All sport was once run on plantation lines, with owners collecting nearly all the proceeds and giving as little as possible to players. American sports only changed when players struck - the National Football League in 1982 and 1987; Major League Baseball in 1994; National Basketball Association, 1998; and National Hockey League in 2004. The essential cause in all cases was a dispute over the percentage of gross revenues that the leagues gave to their players, and only strong unions won players their proper share.

But here many vilify the West Indies Players Association (WIPA) as 'confrontational' for trying to get basic rights for players, and for being led by someone the players have democratically chosen. Among the things the Dinesh Ramnarine-led WIPA agitated for and successfully achieved are increased first-class fees for regional cricketers, retainer contracts for top regional players, a bigger share of sponsorship monies to players, and protection of players' intellectual property rights.

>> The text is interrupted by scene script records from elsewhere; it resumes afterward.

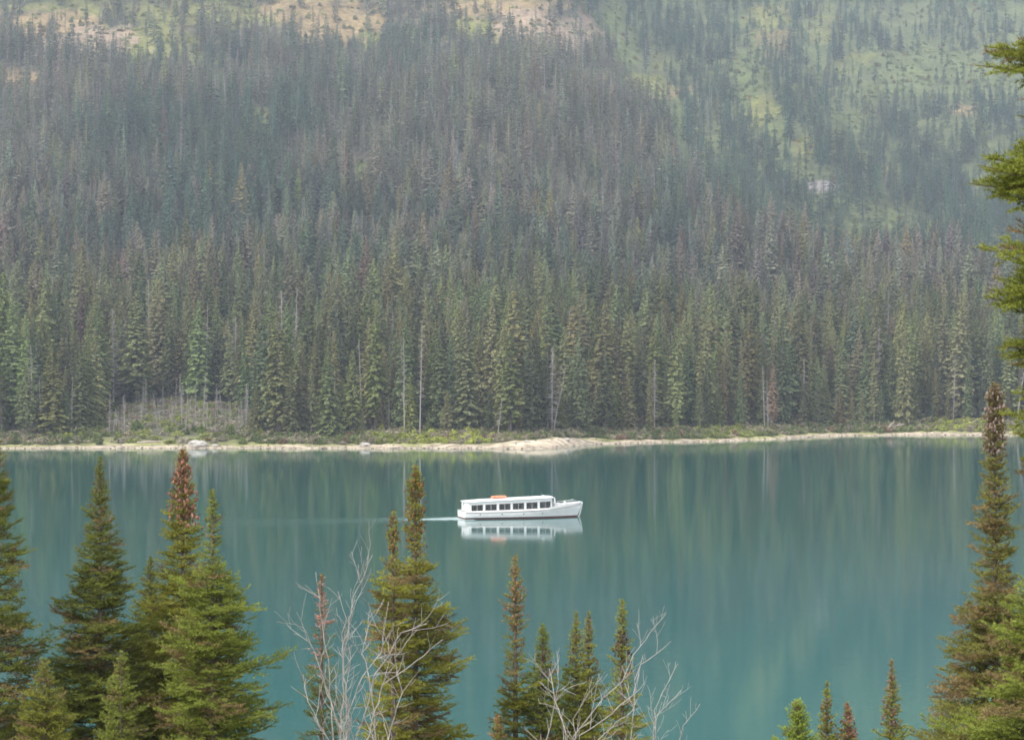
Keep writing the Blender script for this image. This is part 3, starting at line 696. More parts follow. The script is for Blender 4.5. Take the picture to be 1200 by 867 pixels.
for k, (px_, d_, L_, a_, lab) in enumerate(((1040, 12, 7, .3, 'long grey driftwood trunk at the base of the driftwood heap'), (1048, 14, 6, -.5, 'grey driftwood trunk crossing the base of the heap'), (1044, 13, 5, 1.0, 'upward-leaning driftwood trunk with broken tip in the heap'), (1056, 11, 5, .1, 'short pinkish log lying right of the driftwood heap'), (175, 9, 6, .05, 'bleached log on the beach left of the large boulder'), (90, 9, 5, -.1, 'bleached log on the beach near its left end'), (850, 8, 6, .05, 'bleached log on the straight right-hand beach'))):
    X_, Y_, z_ = onshore(px_, d_); m_ = MB(); up = .45 if k == 2 else (.2 if k in (1,) else .03)
    m_.tube([(-L_ / 2, 0, .1), (0, .1, .2 + up * L_ * .5), (L_ / 2, 0, .15 + up * L_)], [.28, .24, .12], 7)
    for q in range(5): 
        f = rng.random() - .3; m_.tube([(L_ * f * .6, 0, .3 + up * L_ * (.5 + f * .6)), (L_ * f * .6 + .4, rng.normal() * .5, 1.0 + up * L_ * .5 + rng.random() * .5)], [.07, .02], 4)
    o = m_.build('driftwood_log', mat('driftwood', (.30, .24, .21), .9, .2, noise=(2, (.45, .38, .35))) if k == 0 else bpy.data.materials['driftwood'], None, True, (X_, Y_, z_)); o.rotation_euler = (0, 0, a_)
    tag(o, lab, 'driftwood', 'driftwood logs on the far beach')

# ------------------------------------------------------------------ tour boat
print('boat')
W_paint = mat('white_paint', (.80, .80, .80), .35, .5, noise=(.8, (.74, .745, .75)))
M_trim = mat('cabin_trim', (.42, .40, .40), .5)
M_deck = mat('grey_deck', (.40, .40, .38), .7, noise=(3, (.46, .45, .42)))
M_seat = mat('bench_vinyl', (.16, .20, .22), .6)
M_orange = mat('orange_cover', (.62, .20, .10), .6, noise=(4, (.70, .30, .18)))
M_steel = mat('steel_rail', (.62, .63, .64), .35, .5, .7)
M_fitting = mat('painted_fitting', (.74, .74, .75), .4)
M_black = mat('rubber', (.05, .05, .05), .6)
def hull_mat():
    m = mat('hull_paint', (.8, .8, .8), .3, .5); n = m.node_tree; b = n.nodes['Principled BSDF']
    t = n.nodes.new('ShaderNodeTexCoord'); s = n.nodes.new('ShaderNodeSeparateXYZ'); n.links.new(t.outputs['Object'], s.inputs[0])
    r = n.nodes.new('ShaderNodeValToRGB'); r.color_ramp.interpolation = 'CONSTANT'
    r.color_ramp.elements[0].color = (.16, .04, .035, 1); r.color_ramp.elements[0].position = 0
    e = r.color_ramp.elements[1]; e.position = .56; e.color = (.05, .045, .05, 1)
    e = r.color_ramp.elements.new(.60); e.color = (.79, .79, .79, 1)
    mr = n.nodes.new('ShaderNodeMapRange'); mr.inputs['From Min'].default_value = -1; mr.inputs['From Max'].default_value = 1.
    n.links.new(s.outputs[2], mr.inputs['Value']); n.links.new(mr.outputs[0], r.inputs['Fac'])
    q = n.nodes.new('ShaderNodeTexNoise'); q.inputs['Scale'].default_value = 1.3; q.inputs['Detail'].default_value = 6; n.links.new(t.outputs['Object'], q.inputs['Vector'])
    m2 = n.nodes.new('ShaderNodeMapRange'); m2.inputs['To Min'].default_value = .86; m2.inputs['To Max'].default_value = 1.06; n.links.new(q.outputs['Fac'], m2.inputs['Value'])
    v = n.nodes.new('ShaderNodeVectorMath'); v.operation = 'SCALE'; n.links.new(r.outputs[0], v.inputs[0]); n.links.new(m2.outputs[0], v.inputs['Scale']); n.links.new(v.outputs[0], b.inputs['Base Color'])
    return m
boat = empty('tour_boat', (BC[0], BC[1], 0), BA)
tag(boat, 'long white tour boat with a row of cabin windows crossing the turquoise lake', 'boat')
LB = BL
def X(t): return -LB / 2 + LB * t
def beam(t): return np.where(t < .5, 1.85 + .25 * np.sin(t / .5 * math.pi / 2), 2.1 * np.clip(1 - (max(t - .5, 0) / .5) ** 2.6, 0, 1) ** .8)
def sheer(t): return np.interp(t, [0, .3, .6, .75, .9, 1], [1.02, 1.04, 1.16, 1.32, 1.62, 1.88])
ts = np.concatenate([np.linspace(0, .5, 8), np.linspace(.56, .985, 16)])
rings = []
for t in ts:
    b_ = float(beam(t)); h_ = float(sheer(t)); rake = .35 * sstep(.8, 1, t)
    flare = 1 - .28 * sstep(.45, 1., t)
    sec = [(b_, h_), (b_ * (.985 * flare + .015), h_ * .55), (b_ * flare * .95, .1), (b_ * flare * .85, -.35), (b_ * .3, -.7)]
    ring = [(X(t) + rake * z / 1.9 - .25 * sstep(.8, 1, t) * (z < .2), y, z) for y, z in sec] + [(X(t) + rake * z / 1.9 - .25 * sstep(.8, 1, t) * (z < .2), -y, z) for y, z in sec[::-1]]
    rings.append(ring)
m_ = MB(); m_.loft(rings, close=True, caps=True)
hull = m_.build('hull', hull_mat(), boat, True)
for p in hull.data.polygons:
    if abs(p.normal.z) > .9 and p.center.z > .8: p.use_smooth = False
# stem bar, rub rail, deck edge
m_ = MB(); m_.tube([(X(1) + .28, 0, 1.90), (X(1) + .12, 0, 1.0), (X(1) - .12, 0, .15), (X(1) - .45, 0, -.3)], [.09, .08, .08, .06], 6); m_.build('stem', W_paint, hull)
for s in (-1, 1):
    m_ = MB(); P = [(X(t) + .35 * float(sstep(.8, 1, t)) * .85, s * (float(beam(t)) + .035), float(sheer(t)) - .16) for t in np.linspace(0, .985, 34)]
    m_.tube(P, .05, 6); m_.build('rub_rail', M_trim, hull)
    m_ = MB(); P = [(X(t) + .35 * float(sstep(.8, 1, t)), s * (float(beam(t)) + .0), float(sheer(t)) + .10) for t in np.linspace(.70, .985, 18)]
    for k in range(len(P) - 1):
        a, b = P[k], P[k + 1]
        m_.add([(a[0], a[1], a[2] - .12), (b[0], b[1], b[2] - .12), (b[0], b[1], b[2] + .04), (a[0], a[1], a[2] + .04), (a[0], a[1] - s * .06, a[2] - .12), (b[0], b[1] - s * .06, b[2] - .12), (b[0], b[1] - s * .06, b[2] + .04), (a[0], a[1] - s * .06, a[2] + .04)],
               Q=[[0, 1, 2, 3], [5, 4, 7, 6], [3, 2, 6, 7]])
    m_.build('bulwark', W_paint, hull)
# deck
m_ = MB(); tt = np.linspace(.71, .975, 14); R1 = [(X(t), float(beam(t)) - .05, float(sheer(t)) + .012) for t in tt]; R2 = [(X(t), -float(beam(t)) + .05, float(sheer(t)) + .012) for t in tt]
m_.add(R1 + R2, Q=[[k, 14 + k, 15 + k, k + 1] for k in range(13)]); m_.build('foredeck', M_deck, hull)
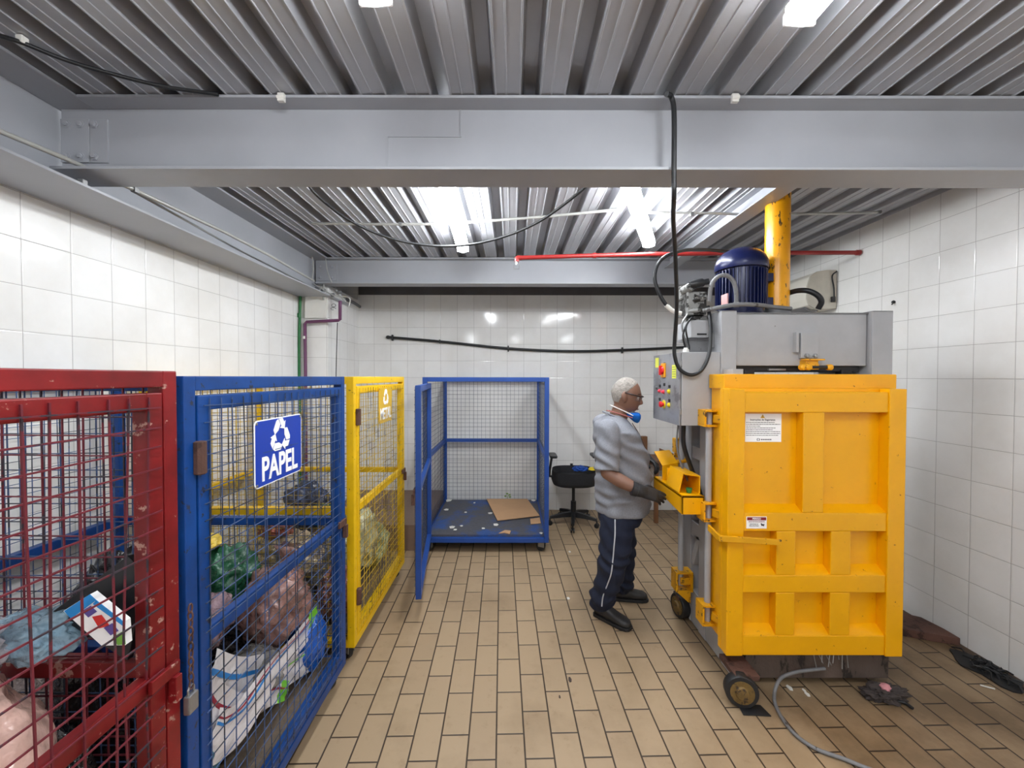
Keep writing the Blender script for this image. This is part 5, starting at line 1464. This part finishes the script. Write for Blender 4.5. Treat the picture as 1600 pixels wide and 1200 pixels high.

West Indies cricket has, essentially, been going through a similar process as the rest of the sports world, with players using the only leverage they have, withdrawing their services, to get their fair share of the pie. Unfortunately, the weird structure of the WICB, a geographically fractured entity beholden neither to shareholders nor even national politicians, has allowed it to continually divide and conquer. The Stanford Millions 20/20 league and the Indian Premier League (IPL) have given some of our players financial independence. But there are so many 'bruk-pocket' cricketers around the region that the WICB has always been able to scrape up 11 yes-men to fulfil its contractual obligations.

change in attitude

My attitude towards West Indies cricket changed when the WICB sent a second 11 to the 2009 ICC Trophy in South Africa, despite all the top players declaring they were willing to play. If the people in charge don't care, why the hell should I spend sleepless nights agonising over second-rate mediocrities?

So the West Indies brand name keeps sinking lower, and the crowds get smaller, and fewer and fewer people even give a damn. If the Julian Hunte, Ernest Hilaire, Darren Sammy, Hilary Beckles and Ottis Gibson regime continues as is, soon the only people following West Indies cricket will be St Lucians and Barbadians.

Is there any hope for the dwindling band of West Indian cricket lovers? Well, only if the WICB is restructured along the lines of the 2007 Patterson Report. West Indies cricket is now a US$20-million-plus-a-year business and needs to be run as such. The Patterson Report's main recommendation is a revamped board that would consist of one representative from each of the six regional cricket boards, and seven business professionals. This would both reduce regional divisiveness and ensure matters were run in a commonsensical, bottom-line manner.

no interest in report

So far, the WICB has predictably shown no interest in the Patterson Report, nor has the 'back-in my-day' old guard media. Well, only the blind cannot see that West Indies cricket must reform or die.

The game of cricket will survive. Chances are the IPL is only the beginning of a worldwide multibillion-dollar boom in 20/20. But to me, cricket is just another sport to watch. A go-it-alone Jamaica team would have no appeal to me. It's only West Indies cricket that truly touches my heart and sends my spirits soaring with each win and crashing with each defeat. But thanks to the to-hell-with-the-fans attitude of those in charge, the flame burns weaker each year.

Of late I've even begun to think the unthinkable, that I could actually stop caring about the team I've loved passionately all my life. Maybe I'm just subconsciously preparing myself for the seemingly inevitable death of a loved one.